[Dataset items]

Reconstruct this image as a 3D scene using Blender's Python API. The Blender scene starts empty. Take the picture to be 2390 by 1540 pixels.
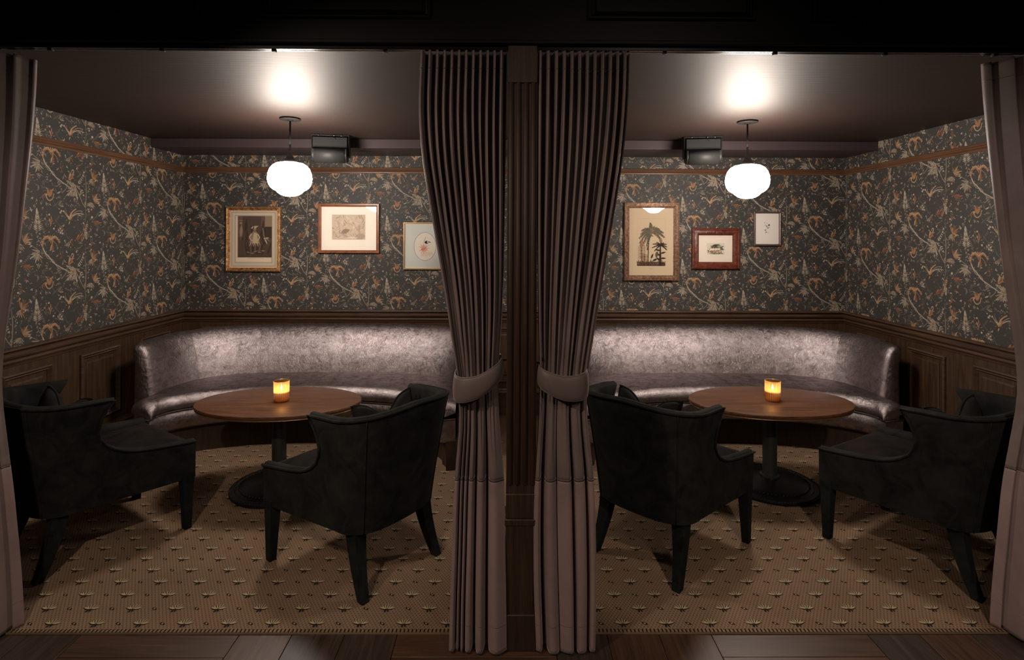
import bpy, bmesh, math, random
from math import sin, cos, pi, radians
from mathutils import Vector, Matrix, Euler

C = bpy.context.scene.collection
SC = bpy.context.scene

# ------------------------------------------------------------------ camera
cam_d = bpy.data.cameras.new('camera')
cam_d.sensor_width = 36.0
cam_d.lens = 36.0 * 1262.6 / 2390.0
cam_d.shift_y = -(770.0 - 549.5) / 2390.0
cam_d.clip_start = 0.05
cam = bpy.data.objects.new('camera', cam_d)
C.objects.link(cam)
yaw, roll = -0.00626, 0.00384
fw = Vector((-sin(yaw), cos(yaw), 0)); rt = Vector((cos(yaw), sin(yaw), 0)); up = Vector((0, 0, 1))
rt2 = rt * cos(roll) + up * sin(roll)
up2 = -rt * sin(roll) + up * cos(roll)
cam.matrix_world = Matrix(((rt2.x, up2.x, -fw.x, 0), (rt2.y, up2.y, -fw.y, 0), (rt2.z, up2.z, -fw.z, 1.6), (0, 0, 0, 1)))
SC.camera = cam

# ------------------------------------------------------------------ world, exposure
w = bpy.data.worlds.new('world'); SC.world = w; w.use_nodes = True
w.node_tree.nodes['Background'].inputs[0].default_value = (0.90, 0.72, 0.60, 1)
w.node_tree.nodes['Background'].inputs[1].default_value = 0.028
SC.view_settings.view_transform = 'Standard'
try: SC.view_settings.look = 'None'
except Exception: pass
SC.view_settings.gamma = 1.0
SC.view_settings.use_curve_mapping = False
SC.view_settings.exposure = 0.0
LAMP_STRENGTH = 88.0
def spot(loc, target, power, angle, col=(1, .82, .68)):
    d = bpy.data.lights.new('fill_spot', 'SPOT'); d.energy = power; d.shadow_soft_size = .05; d.color = col
    d.spot_size = radians(angle); d.spot_blend = 1.0
    o = bpy.data.objects.new('fill_spot', d); C.objects.link(o); o.location = loc
    o.rotation_euler = (Vector(target) - Vector(loc)).to_track_quat('-Z', 'Y').to_euler()
    return o
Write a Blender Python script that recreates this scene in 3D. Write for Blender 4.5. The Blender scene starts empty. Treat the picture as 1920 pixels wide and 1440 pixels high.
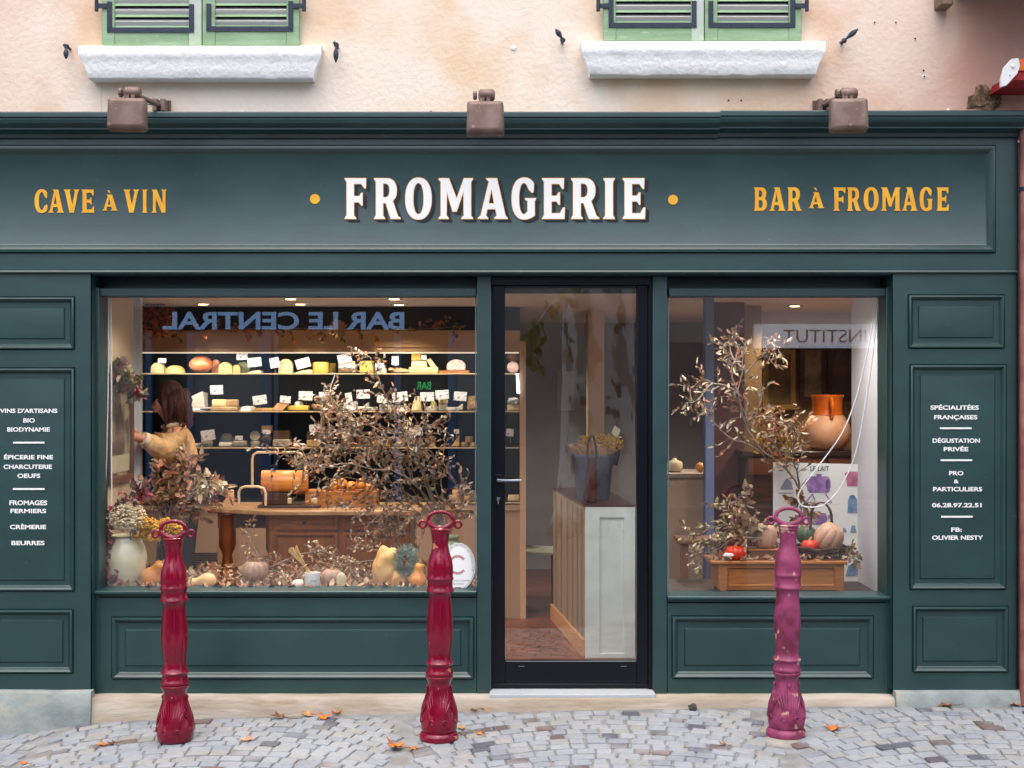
import bpy, bmesh, math, random
from mathutils import Vector, Matrix, noise
random.seed(11)
R = math.radians
C = bpy.context.scene.collection
D = 7.5; F = 2550.0; ZC = 1.779
# ---- measuring helpers: a photo point at depth y behind the shopfront plane -> metres
def X(px, y=0.0): return (px - 960) * (D + y) / F
def Z(py, y=0.0): return ZC + (720 - py) * (D + y) / F
def P(px, py, y=0.0): return Vector((X(px, y), y, Z(py, y)))
def s(r, g, b):
    f = lambda c: (c/255/12.92) if c/255 <= .04045 else ((c/255+.055)/1.055)**2.4
    return (f(r), f(g), f(b))
# ---- materials
_m = {}
def M(name, rgb=(.5,.5,.5), rough=.6, metal=0., rgb2=None, scale=12., lo=.4, hi=.6, bump=0., bscale=60., coat=0., emis=None, es=1., stretch=None, detail=4, rgb3=None, s3=3., lo3=.5, hi3=.6, rvar=0., sss=0., spec=.5, bdist=.01):
    if name in _m: return _m[name]
    m = bpy.data.materials.new(name); m.use_nodes = True; _m[name] = m
    nt = m.node_tree; N = nt.nodes; L = nt.links
    b = N['Principled BSDF']
    b.inputs['Base Color'].default_value = (*rgb, 1); b.inputs['Roughness'].default_value = rough
    b.inputs['Metallic'].default_value = metal; b.inputs['Coat Weight'].default_value = coat
    b.inputs['Coat Roughness'].default_value = .06
    b.inputs['Specular IOR Level'].default_value = spec
    if emis: b.inputs['Emission Color'].default_value = (*emis, 1); b.inputs['Emission Strength'].default_value = es
    if rgb2 or bump or rgb3 or rvar:
        tc = N.new('ShaderNodeTexCoord'); mp = N.new('ShaderNodeMapping')
        if stretch: mp.inputs['Scale'].default_value = stretch
        L.new(tc.outputs['Object'], mp.inputs['Vector'])
        def nz(sc, det):
            n = N.new('ShaderNodeTexNoise'); n.inputs['Scale'].default_value = sc; n.inputs['Detail'].default_value = det
            L.new(mp.outputs[0], n.inputs['Vector']); return n
        col = None
        def mixc(prev, c, sc, l, h):
            n = nz(sc, detail); mr = N.new('ShaderNodeMapRange'); mr.inputs[1].default_value = l; mr.inputs[2].default_value = h
            L.new(n.outputs['Fac'], mr.inputs[0])
            mx = N.new('ShaderNodeMix'); mx.data_type = 'RGBA'
            if prev is None: mx.inputs[6].default_value = (*rgb, 1)
            else: L.new(prev, mx.inputs[6])
            mx.inputs[7].default_value = (*c, 1); L.new(mr.outputs[0], mx.inputs[0]); return mx.outputs[2]
        if rgb2: col = mixc(None, rgb2, scale, lo, hi)
        if rgb3: col = mixc(col, rgb3, s3, lo3, hi3)
        if col: L.new(col, b.inputs['Base Color'])
        if rvar:
            n = nz(scale*.7, 3); mr = N.new('ShaderNodeMapRange'); mr.inputs[3].default_value = max(0, rough-rvar); mr.inputs[4].default_value = rough+rvar
            L.new(n.outputs['Fac'], mr.inputs[0]); L.new(mr.outputs[0], b.inputs['Roughness'])
        if bump:
            n = nz(bscale, 6); bp = N.new('ShaderNodeBump'); bp.inputs['Strength'].default_value = bump; bp.inputs['Distance'].default_value = bdist
            L.new(n.outputs['Fac'], bp.inputs['Height']); L.new(bp.outputs[0], b.inputs['Normal'])
    return m
# ---- mesh builder
class MB:
    def __init__(s_): s_.v = []; s_.f = []; s_.mi = []; s_.m = 0; s_.col = []; s_.c = None
    def add(s_, vs, fs):
        o = len(s_.v); s_.v += [Vector(a) for a in vs]
        for f in fs: s_.f.append([o+i for i in f]); s_.mi.append(s_.m); s_.col.append(s_.c)
        return o
    def box(s_, x0, x1, y0, y1, z0, z1):
        vs = [(x, y, z) for x in (x0, x1) for y in (y0, y1) for z in (z0, z1)]
        s_.add(vs, [(0,1,3,2),(4,6,7,5),(0,4,5,1),(2,3,7,6),(0,2,6,4),(1,5,7,3)]); return s_
    def obox(s_, c, hx, hy, hz, rot=None):
        vs = []
        for i in (-1,1):
            for j in (-1,1):
                for k in (-1,1):
                    p = Vector((i*hx, j*hy, k*hz))
                    if rot: p = rot @ p
                    vs.append(Vector(c)+p)
        s_.add(vs, [(0,1,3,2),(4,6,7,5),(0,4,5,1),(2,3,7,6),(0,2,6,4),(1,5,7,3)]); return s_
    def rings(s_, rects, fill=True):                # rects: (x0,x1,z0,z1,y)
        vs = []; fs = []
        for (x0,x1,z0,z1,y) in rects: vs += [(x0,y,z0),(x1,y,z0),(x1,y,z1),(x0,y,z1)]
        for k in range(len(rects)-1):
            for i in range(4):
                j = (i+1) % 4; fs.append((4*k+i, 4*k+j, 4*k+4+j, 4*k+4+i))
        if fill: k = 4*(len(rects)-1); fs.append((k,k+1,k+2,k+3))
        s_.add(vs, fs); return s_
    def prism(s_, pts, y0, y1):                     # outline in (x,z), extruded in y
        n = len(pts); vs = [(a,y0,b) for a,b in pts]+[(a,y1,b) for a,b in pts]
        s_.add(vs, [tuple(range(n)), tuple(range(2*n-1, n-1, -1))]+[(i,(i+1)%n,n+(i+1)%n,n+i) for i in range(n)]); return s_
    def prismx(s_, pts, x0, x1):                    # outline in (y,z), extruded in x
        n = len(pts); vs = [(x0,a,b) for a,b in pts]+[(x1,a,b) for a,b in pts]
        s_.add(vs, [tuple(range(n)), tuple(range(2*n-1, n-1, -1))]+[(i,(i+1)%n,n+(i+1)%n,n+i) for i in range(n)]); return s_
    def prismz(s_, pts, z0, z1):
        n = len(pts); vs = [(a,b,z0) for a,b in pts]+[(a,b,z1) for a,b in pts]
        s_.add(vs, [tuple(range(n)), tuple(range(2*n-1, n-1, -1))]+[(i,(i+1)%n,n+(i+1)%n,n+i) for i in range(n)]); return s_
    def lathe(s_, prof, c=(0,0,0), n=32, rot=None, mod=None, cap=True):   # prof: (r,z) bottom to top
        vs = []; c = Vector(c)
        for (r, z) in prof:
            for i in range(n):
                a = 2*math.pi*i/n; rr = r*(mod(a, z) if mod else 1)
                p = Vector((rr*math.cos(a), rr*math.sin(a), z)); vs.append(c + (rot @ p if rot else p))
        fs = [(k*n+i, k*n+(i+1)%n, (k+1)*n+(i+1)%n, (k+1)*n+i) for k in range(len(prof)-1) for i in range(n)]
        if cap: fs += [tuple(range(n-1,-1,-1)), tuple(range((len(prof)-1)*n, len(prof)*n))]
        s_.add(vs, fs); return s_
    def tube(s_, pts, r, n=8, closed=False):
        pts = [Vector(p) for p in pts]; k = len(pts)
        rs = r if isinstance(r, (list, tuple)) else [r]*k
        vs = []; up = None
        for i, p in enumerate(pts):
            if closed: t = pts[(i+1)%k]-pts[i-1]
            else: t = pts[min(i+1,k-1)]-pts[max(i-1,0)]
            if t.length < 1e-9: t = Vector((0,0,1))
            t.normalize()
            if up is None: up = t.orthogonal().normalized()
            up = up - t*up.dot(t)
            if up.length < 1e-6: up = t.orthogonal()
            up.normalize(); w = t.cross(up)
            for j in range(n):
                a = 2*math.pi*j/n; vs.append(p+(up*math.cos(a)+w*math.sin(a))*rs[i])
        fs = [(i*n+j, i*n+(j+1)%n, ((i+1)%k)*n+(j+1)%n, ((i+1)%k)*n+j) for i in range(k if closed else k-1) for j in range(n)]
        if not closed: fs += [tuple(range(n-1,-1,-1)), tuple(range((k-1)*n, k*n))]
        s_.add(vs, fs); return s_
    def ell(s_, c, rx, ry, rz, n=16, m=10, rot=None, nz=0., seed=0, pw=1.):
        vs = []; c = Vector(c)
        for i in range(m+1):
            t = math.pi*i/m - math.pi/2
            for j in range(n):
                a = 2*math.pi*j/n; sg = lambda q: math.copysign(abs(q)**pw, q)
                p = Vector((rx*sg(math.cos(t))*sg(math.cos(a)), ry*sg(math.cos(t))*sg(math.sin(a)), rz*sg(math.sin(t))))
                if nz: p *= 1+nz*noise.noise(Vector((p.x/rx*1.7+seed, p.y/ry*1.7, p.z/rz*1.7)))
                vs.append(c+(rot @ p if rot else p))
        s_.add(vs, [(i*n+j, i*n+(j+1)%n, (i+1)*n+(j+1)%n, (i+1)*n+j) for i in range(m) for j in range(n)]); return s_
    def leaf(s_, p, d, nrm, L, W, fold=.25, lobes=False):
        d = Vector(d).normalized(); nrm = Vector(nrm); w = d.cross(nrm)
        if w.length < 1e-4: w = d.orthogonal()
        w.normalize(); u = w.cross(d); p = Vector(p); b = L*random.uniform(-.18,.18)
        q = [p, p+d*L*.3+w*W*.42-u*W*fold, p+d*L*.7+w*W*.36-u*(W*fold)+u*b*.5, p+d*L+u*b, p+d*L*.7-w*W*.36-u*W*fold+u*b*.5, p+d*L*.3-w*W*.42-u*W*fold, p+d*L*.5+u*b*.2]
        s_.add(q, [(0,1,6),(1,2,6),(2,3,6),(3,4,6),(4,5,6),(5,0,6)])
    def build(s_, name, mat, parent=None, smooth=35, bevel=0., seg=2, fix=True, sub=0, disp=None, local=False):
        me = bpy.data.meshes.new(name); o = bpy.data.objects.new(name, me); C.objects.link(o)
        off = Vector((0,0,0))
        if parent is not None:
            r = parent
            while r.parent: r = r.parent
            if not local: off = r.location
            o.parent = parent
        me.from_pydata([v-off for v in s_.v], [], s_.f)
        for m in (mat if isinstance(mat, (list,tuple)) else [mat]): me.materials.append(m)
        me.polygons.foreach_set('material_index', s_.mi)
        if any(c is not None for c in s_.col):
            ca = me.color_attributes.new('Col', 'FLOAT_COLOR', 'CORNER')
            for p, c in zip(me.polygons, s_.col):
                for li in p.loop_indices: ca.data[li].color = (*(c or (1,1,1)), 1)
        if fix:
            bm = bmesh.new(); bm.from_mesh(me); bmesh.ops.recalc_face_normals(bm, faces=bm.faces); bm.to_mesh(me); bm.free()
        if smooth:
            me.polygons.foreach_set('use_smooth', [True]*len(me.polygons))
            if smooth < 180: me.set_sharp_from_angle(angle=R(smooth))
        if bevel:
            b = o.modifiers.new('bevel', 'BEVEL'); b.width = bevel; b.segments = seg; b.limit_method = 'ANGLE'; b.angle_limit = R(40)
            b.harden_normals = False
        if sub:
            b = o.modifiers.new('sub', 'SUBSURF'); b.levels = sub; b.render_levels = sub
        me.update(); return o
def tag(o, label=None, cat=None, group=None, kind=None):
    if label: o['label'] = label
    if cat: o['category'] = cat
    if group: o['group'] = group
    if kind: o['kind'] = kind
    return o
def thing(name, loc, label, cat, group=None, rz=0):
    o = bpy.data.objects.new(name, None); C.objects.link(o); o.empty_display_size = .1
    o.location = loc; o.rotation_euler = (0,0,rz); return tag(o, label, cat, group)
def copy_tree(o, parent=None):
    c = o.copy(); C.objects.link(c)
    if parent: c.parent = parent
    for ch in list(o.children): copy_tree(ch, c)
    return c
# ---- text helpers
def text_mesh(body, h, fat=0., sx=1., ext=.0015, align='CENTER', sp=1.):
    cu = bpy.data.curves.new('t', 'FONT'); cu.body = body; cu.size = 1; cu.offset = fat; cu.align_x = align; cu.space_character = sp
    cu.resolution_u = 4
    ob = bpy.data.objects.new('t', cu); C.objects.link(ob); bpy.context.view_layer.update()
    me = bpy.data.meshes.new_from_object(ob); bpy.data.objects.remove(ob)
    k = h/.729
    vs = [(v.co.x*k*sx, v.co.y*k) for v in me.vertices]; fs = [tuple(p.vertices) for p in me.polygons]
    bpy.data.meshes.remove(me); return vs, fs
def put_text(mb, body, x, z, y, h, fat=0., sx=1., width=None, sp=1., flip=False, fn=None):
    vs, fs = text_mesh(body, h, fat, sx, sp=sp)
    x0 = min(v[0] for v in vs); x1 = max(v[0] for v in vs); k = (width/(x1-x0)) if width else 1; c = (x0+x1)/2
    q = []
    for a, b in vs:
        a = (a-c)*k
        if fn: q.append(fn(a, b))
        else: q.append((x+(-a if flip else a), y, z+b))
    mb.add(q, fs)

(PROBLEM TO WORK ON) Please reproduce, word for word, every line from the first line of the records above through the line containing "SC.camera = cam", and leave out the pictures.

(RIGHT ANSWER)
Reconstruct this image as a 3D scene using Blender's Python API. The Blender scene starts empty. Take the picture to be 2390 by 1540 pixels.
import bpy, bmesh, math, random
from math import sin, cos, pi, radians
from mathutils import Vector, Matrix, Euler

C = bpy.context.scene.collection
SC = bpy.context.scene

# ------------------------------------------------------------------ camera
cam_d = bpy.data.cameras.new('camera')
cam_d.sensor_width = 36.0
cam_d.lens = 36.0 * 1262.6 / 2390.0
cam_d.shift_y = -(770.0 - 549.5) / 2390.0
cam_d.clip_start = 0.05
cam = bpy.data.objects.new('camera', cam_d)
C.objects.link(cam)
yaw, roll = -0.00626, 0.00384
fw = Vector((-sin(yaw), cos(yaw), 0)); rt = Vector((cos(yaw), sin(yaw), 0)); up = Vector((0, 0, 1))
rt2 = rt * cos(roll) + up * sin(roll)
up2 = -rt * sin(roll) + up * cos(roll)
cam.matrix_world = Matrix(((rt2.x, up2.x, -fw.x, 0), (rt2.y, up2.y, -fw.y, 0), (rt2.z, up2.z, -fw.z, 1.6), (0, 0, 0, 1)))
SC.camera = cam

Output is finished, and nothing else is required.